2 maggio 2024
Aggiornato 00:00
Immigrati

Fini-Napolitano: «Integrazione e rispetto per lavoratori»

Lega difende linea dura. Calderoli: «Senza requisiti vanno espulsi»

MARCINELLE - Lo spunto arriva da Marcinelle, ma lo sguardo è tutto rivolto all'Italia di oggi. Il presidente della Repubblica Giorgio Napolitano e quello della Camera, Gianfranco Fini, colgono l'occasione del 53.mo anniversario della tragedia che costò la vita a 262 minatori di 12 nazionalità (136 italiani) per ricordare che anche l'Italia è stata un paese di migranti e lanciare un duro monito: quella strage e il ricordo di una stagione di migrazioni che ha visto centinaia di migliaia di italiani partire «deve costituire - ha affermato il capo dello Stato nel suo messaggio per le commemorazioni della tragedia - ulteriore motivo di riflessione sui temi della piena integrazione degli immigrati così come su quelli della sicurezza nei luoghi di lavoro. Si tratta di esigenze sociali e civili e di diritti fondamentali, il cui concreto soddisfacimento sollecita massima attenzione ed impegni coerenti da parte delle istituzioni e di tutte le forze sociali».

Parole che anticipano il pensiero del presidente della Camera, che le legge proprio davanti alla miniera di Marcinelle e che invita «a non dimenticare» una tragedia che «non è storia di ieri ma di oggi». Ancora più attuale per un paese simbolicamente raccolto, oggi, intorno alla cava dove 136 italiani persero la vita in uno dei più grandi disastri che la storia del nostro lavoro ricordi.
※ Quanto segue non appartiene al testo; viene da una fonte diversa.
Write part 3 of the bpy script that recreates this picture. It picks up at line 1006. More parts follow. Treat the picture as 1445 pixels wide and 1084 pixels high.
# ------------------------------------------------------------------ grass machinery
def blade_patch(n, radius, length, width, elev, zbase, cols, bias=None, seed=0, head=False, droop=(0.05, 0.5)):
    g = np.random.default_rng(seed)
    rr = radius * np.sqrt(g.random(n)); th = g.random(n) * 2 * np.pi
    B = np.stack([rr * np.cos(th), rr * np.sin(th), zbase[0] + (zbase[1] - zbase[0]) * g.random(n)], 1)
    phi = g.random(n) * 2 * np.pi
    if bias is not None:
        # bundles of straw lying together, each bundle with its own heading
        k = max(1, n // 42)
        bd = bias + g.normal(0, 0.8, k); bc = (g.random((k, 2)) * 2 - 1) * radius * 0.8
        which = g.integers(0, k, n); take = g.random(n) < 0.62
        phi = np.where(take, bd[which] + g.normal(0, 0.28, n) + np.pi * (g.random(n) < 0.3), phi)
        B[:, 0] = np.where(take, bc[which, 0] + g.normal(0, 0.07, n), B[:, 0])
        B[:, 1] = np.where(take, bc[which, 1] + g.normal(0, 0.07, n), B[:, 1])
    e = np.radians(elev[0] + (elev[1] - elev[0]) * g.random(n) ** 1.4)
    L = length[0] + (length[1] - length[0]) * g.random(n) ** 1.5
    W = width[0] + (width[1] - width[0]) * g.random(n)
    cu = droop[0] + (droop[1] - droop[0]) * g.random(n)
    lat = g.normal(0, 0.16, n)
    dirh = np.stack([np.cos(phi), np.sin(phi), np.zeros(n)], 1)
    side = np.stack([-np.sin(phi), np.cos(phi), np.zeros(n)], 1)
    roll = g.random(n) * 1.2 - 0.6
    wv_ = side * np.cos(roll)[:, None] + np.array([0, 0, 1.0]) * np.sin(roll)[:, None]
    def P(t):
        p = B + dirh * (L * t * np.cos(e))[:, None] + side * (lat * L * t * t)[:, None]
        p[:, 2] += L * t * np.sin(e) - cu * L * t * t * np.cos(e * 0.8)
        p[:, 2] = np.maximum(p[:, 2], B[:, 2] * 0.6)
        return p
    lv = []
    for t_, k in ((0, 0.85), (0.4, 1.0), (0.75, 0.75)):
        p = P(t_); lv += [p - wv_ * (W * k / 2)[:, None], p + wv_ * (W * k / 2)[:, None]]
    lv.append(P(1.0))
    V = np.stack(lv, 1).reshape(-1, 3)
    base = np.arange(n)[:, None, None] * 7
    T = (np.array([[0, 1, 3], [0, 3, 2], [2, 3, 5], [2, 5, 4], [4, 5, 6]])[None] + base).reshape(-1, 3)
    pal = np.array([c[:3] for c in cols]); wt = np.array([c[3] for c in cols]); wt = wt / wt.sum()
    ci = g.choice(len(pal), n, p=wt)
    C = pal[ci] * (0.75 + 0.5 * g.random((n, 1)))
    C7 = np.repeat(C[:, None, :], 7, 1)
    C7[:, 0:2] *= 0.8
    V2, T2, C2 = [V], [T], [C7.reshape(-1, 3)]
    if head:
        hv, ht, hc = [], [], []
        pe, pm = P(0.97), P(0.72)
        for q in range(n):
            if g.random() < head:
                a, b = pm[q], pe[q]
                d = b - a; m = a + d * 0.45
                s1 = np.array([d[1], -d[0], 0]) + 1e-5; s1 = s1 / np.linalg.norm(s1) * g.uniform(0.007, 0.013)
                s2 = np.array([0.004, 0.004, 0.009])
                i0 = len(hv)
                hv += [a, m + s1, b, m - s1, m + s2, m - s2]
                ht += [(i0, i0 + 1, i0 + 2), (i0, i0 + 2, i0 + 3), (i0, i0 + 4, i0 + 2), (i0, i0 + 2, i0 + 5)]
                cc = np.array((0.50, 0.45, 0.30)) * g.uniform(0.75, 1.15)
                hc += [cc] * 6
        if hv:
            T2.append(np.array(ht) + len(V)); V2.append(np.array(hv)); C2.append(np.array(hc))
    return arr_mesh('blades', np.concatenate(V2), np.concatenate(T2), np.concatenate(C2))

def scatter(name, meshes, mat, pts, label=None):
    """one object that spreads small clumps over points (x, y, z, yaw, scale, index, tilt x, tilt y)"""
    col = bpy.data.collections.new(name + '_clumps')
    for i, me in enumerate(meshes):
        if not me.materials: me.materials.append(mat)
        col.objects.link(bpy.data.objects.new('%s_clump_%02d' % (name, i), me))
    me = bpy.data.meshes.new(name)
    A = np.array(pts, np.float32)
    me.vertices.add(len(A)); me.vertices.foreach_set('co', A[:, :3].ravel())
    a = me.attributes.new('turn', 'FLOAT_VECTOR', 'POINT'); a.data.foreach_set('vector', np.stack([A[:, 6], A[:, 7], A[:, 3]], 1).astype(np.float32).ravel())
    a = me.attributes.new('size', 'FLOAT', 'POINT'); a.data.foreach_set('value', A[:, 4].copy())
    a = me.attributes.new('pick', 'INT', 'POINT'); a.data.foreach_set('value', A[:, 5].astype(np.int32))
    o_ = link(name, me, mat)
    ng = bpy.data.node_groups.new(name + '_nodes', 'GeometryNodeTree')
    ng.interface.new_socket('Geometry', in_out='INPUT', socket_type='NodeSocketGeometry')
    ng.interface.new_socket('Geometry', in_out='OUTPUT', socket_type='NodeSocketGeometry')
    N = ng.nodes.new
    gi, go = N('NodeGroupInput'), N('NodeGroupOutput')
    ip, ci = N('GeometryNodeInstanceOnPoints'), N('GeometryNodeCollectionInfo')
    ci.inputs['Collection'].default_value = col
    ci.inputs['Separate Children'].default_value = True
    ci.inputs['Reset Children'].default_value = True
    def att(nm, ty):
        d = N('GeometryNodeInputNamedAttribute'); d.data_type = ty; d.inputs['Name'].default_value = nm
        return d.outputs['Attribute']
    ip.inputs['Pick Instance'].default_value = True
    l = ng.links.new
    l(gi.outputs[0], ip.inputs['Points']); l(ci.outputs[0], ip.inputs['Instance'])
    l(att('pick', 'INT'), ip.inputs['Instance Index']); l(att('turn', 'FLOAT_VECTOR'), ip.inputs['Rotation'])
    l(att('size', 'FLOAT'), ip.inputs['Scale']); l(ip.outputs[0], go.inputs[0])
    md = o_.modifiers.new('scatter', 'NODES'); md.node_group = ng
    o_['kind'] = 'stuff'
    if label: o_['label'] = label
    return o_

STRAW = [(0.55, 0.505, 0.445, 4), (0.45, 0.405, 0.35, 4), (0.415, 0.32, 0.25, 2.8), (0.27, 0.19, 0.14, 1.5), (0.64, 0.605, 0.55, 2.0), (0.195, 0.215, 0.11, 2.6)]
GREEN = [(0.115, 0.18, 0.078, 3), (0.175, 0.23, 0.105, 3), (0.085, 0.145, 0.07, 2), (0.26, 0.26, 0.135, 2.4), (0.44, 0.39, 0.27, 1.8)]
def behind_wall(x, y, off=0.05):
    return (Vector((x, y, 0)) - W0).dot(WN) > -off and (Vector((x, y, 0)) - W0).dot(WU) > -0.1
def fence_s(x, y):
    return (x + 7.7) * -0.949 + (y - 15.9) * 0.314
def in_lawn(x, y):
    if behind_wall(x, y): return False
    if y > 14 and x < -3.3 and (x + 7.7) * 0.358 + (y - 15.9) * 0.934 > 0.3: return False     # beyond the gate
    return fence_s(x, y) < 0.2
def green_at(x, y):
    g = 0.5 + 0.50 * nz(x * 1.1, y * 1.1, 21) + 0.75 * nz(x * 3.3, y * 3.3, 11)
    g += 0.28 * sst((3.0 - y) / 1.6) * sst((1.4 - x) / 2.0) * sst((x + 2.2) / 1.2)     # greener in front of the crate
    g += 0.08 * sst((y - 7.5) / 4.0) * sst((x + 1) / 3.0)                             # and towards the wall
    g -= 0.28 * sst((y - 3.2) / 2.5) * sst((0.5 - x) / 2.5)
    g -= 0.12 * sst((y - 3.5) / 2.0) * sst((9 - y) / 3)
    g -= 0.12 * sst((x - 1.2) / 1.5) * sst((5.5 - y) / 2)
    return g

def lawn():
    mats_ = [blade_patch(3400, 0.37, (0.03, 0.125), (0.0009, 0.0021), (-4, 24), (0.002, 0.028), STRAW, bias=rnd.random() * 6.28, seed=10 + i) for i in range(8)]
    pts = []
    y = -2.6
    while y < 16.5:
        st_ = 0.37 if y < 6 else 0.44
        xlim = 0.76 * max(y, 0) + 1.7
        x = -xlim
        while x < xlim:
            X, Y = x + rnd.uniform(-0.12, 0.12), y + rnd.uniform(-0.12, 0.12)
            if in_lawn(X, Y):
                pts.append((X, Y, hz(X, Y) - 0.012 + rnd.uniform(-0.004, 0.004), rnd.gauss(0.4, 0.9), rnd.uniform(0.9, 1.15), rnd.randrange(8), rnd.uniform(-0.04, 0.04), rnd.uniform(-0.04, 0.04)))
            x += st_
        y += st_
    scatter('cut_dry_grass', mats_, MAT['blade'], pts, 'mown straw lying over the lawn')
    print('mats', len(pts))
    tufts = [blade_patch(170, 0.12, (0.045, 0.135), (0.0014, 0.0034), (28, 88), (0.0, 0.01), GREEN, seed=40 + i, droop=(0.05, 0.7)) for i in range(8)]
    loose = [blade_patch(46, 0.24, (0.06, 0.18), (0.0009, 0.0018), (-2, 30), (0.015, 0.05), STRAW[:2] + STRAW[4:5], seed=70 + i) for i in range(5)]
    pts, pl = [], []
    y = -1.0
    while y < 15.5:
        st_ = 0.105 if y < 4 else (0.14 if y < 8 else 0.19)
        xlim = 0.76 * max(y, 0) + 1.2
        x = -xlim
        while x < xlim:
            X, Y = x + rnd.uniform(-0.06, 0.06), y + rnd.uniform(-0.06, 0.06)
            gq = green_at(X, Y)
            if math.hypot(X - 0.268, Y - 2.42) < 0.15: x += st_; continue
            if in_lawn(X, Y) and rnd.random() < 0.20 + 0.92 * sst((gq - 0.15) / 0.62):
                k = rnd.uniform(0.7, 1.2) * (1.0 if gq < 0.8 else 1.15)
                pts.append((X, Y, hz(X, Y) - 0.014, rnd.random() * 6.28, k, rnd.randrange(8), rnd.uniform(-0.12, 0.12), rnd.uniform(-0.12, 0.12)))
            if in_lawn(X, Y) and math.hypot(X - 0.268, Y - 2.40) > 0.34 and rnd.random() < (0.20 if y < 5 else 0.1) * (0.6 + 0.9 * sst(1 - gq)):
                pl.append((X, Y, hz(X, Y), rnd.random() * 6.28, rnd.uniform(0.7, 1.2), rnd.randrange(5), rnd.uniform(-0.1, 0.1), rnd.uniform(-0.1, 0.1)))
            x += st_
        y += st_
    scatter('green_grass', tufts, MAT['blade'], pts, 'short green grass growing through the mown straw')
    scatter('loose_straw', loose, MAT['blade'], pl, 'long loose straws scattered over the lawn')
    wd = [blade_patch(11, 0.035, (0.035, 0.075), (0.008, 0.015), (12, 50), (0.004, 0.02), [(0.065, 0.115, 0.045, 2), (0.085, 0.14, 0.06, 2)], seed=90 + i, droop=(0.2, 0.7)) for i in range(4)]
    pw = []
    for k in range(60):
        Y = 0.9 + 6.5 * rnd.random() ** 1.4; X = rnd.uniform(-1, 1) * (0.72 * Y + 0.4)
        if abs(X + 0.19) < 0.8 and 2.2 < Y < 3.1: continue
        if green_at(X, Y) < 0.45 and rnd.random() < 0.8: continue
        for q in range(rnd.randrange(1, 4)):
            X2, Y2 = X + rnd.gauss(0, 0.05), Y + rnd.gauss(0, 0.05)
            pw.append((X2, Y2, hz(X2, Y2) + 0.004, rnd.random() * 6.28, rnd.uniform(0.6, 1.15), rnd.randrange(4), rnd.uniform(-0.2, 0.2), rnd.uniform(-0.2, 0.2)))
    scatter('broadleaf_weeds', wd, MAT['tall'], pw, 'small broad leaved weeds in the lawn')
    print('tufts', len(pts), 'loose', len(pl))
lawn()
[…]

Un paese dove però, ha sottolineato Fini, «ancora troppo spesso uomini e donne rischiano o perdono la vita» e dove rischia di tornare a soffiare un vento di «malcelata xenofobia»: «il lavoratore merita rispetto anche se non ha papier, i documenti», tuona Fini invitando politici e cittadini a ricordare la nostra storia: «Noi che oggi ci confrontiamo con il problema dell'immigrazione siamo figli di migranti». Migranti, come coloro che lo ascoltano nella mattinata afosa di Marcinelle, che ormai «hanno messo radici» in quel paese «e non sono più stranieri».

Dovremo sapere allora che un lavoratore che lascia il suo paese e la famiglia «non è un supporto temporaneo« per il paese che lo ospita: chi su questa base progetta le sue politiche per l'immigrazione, avverte la terza carica dello Stato, «non ha capito niente e non conosce la nostra storia». Parlando in mezzo a ex minatori italiani, che per estrarre il carbone in Belgio hanno lasciato il sole di Sicilia e Calabria, la Pianura Padana o le montagne dell'Abruzzo, Fini non rinuncia a una frecciata alla Lega: «Non erano solo gli italiani del Sud a emigrare. Questo è un dato di verità storica che vorrei che oggi ricordassero tanti esponenti politici che rappresentano il Nord nel nostro paese».

Tra la visita al cimitero di Marcinelle e l'omaggio alle vittime italiane ed europee di una tragedia «che non va dimenticata», Fini invita quindi alla «coerenza» le forze politiche e le istituzioni, compatte oggi nel piangere i propri lavoratori giunti in Belgio 'sans papier' e morti inghiottiti senza un contratto. Coerenza che è sollecitata anche dal capo dello Stato ed è rivendicata da Mirko Tremaglia, ex ministro degli Italiani nel mondo, oggi in Belgio con il presidente della Camera: «Bisogna cancellare il reato di immigrazione clandestina che è assurdo e inventato per colpire i migranti che non hanno compiuto reati contro la legge né contro qualcuno», afferma a gran voce chiedendo anche la sanatoria per gli irregolari.

Ma nel giorno dell'entrata in vigore del pacchetto sicurezza, le parole delle due alte cariche dello Stato suscitano la reazione della Lega. Per il ministro della Semplificazione, Roberto Calderoli, il lavoratore va sì rispettato sebbene irregolare, ma «con il dovuto rispetto - dice - va anche processato ed espulso, quando non sia in possesso dei requisiti necessari, perché così dice la legge, approvata dal Parlamento».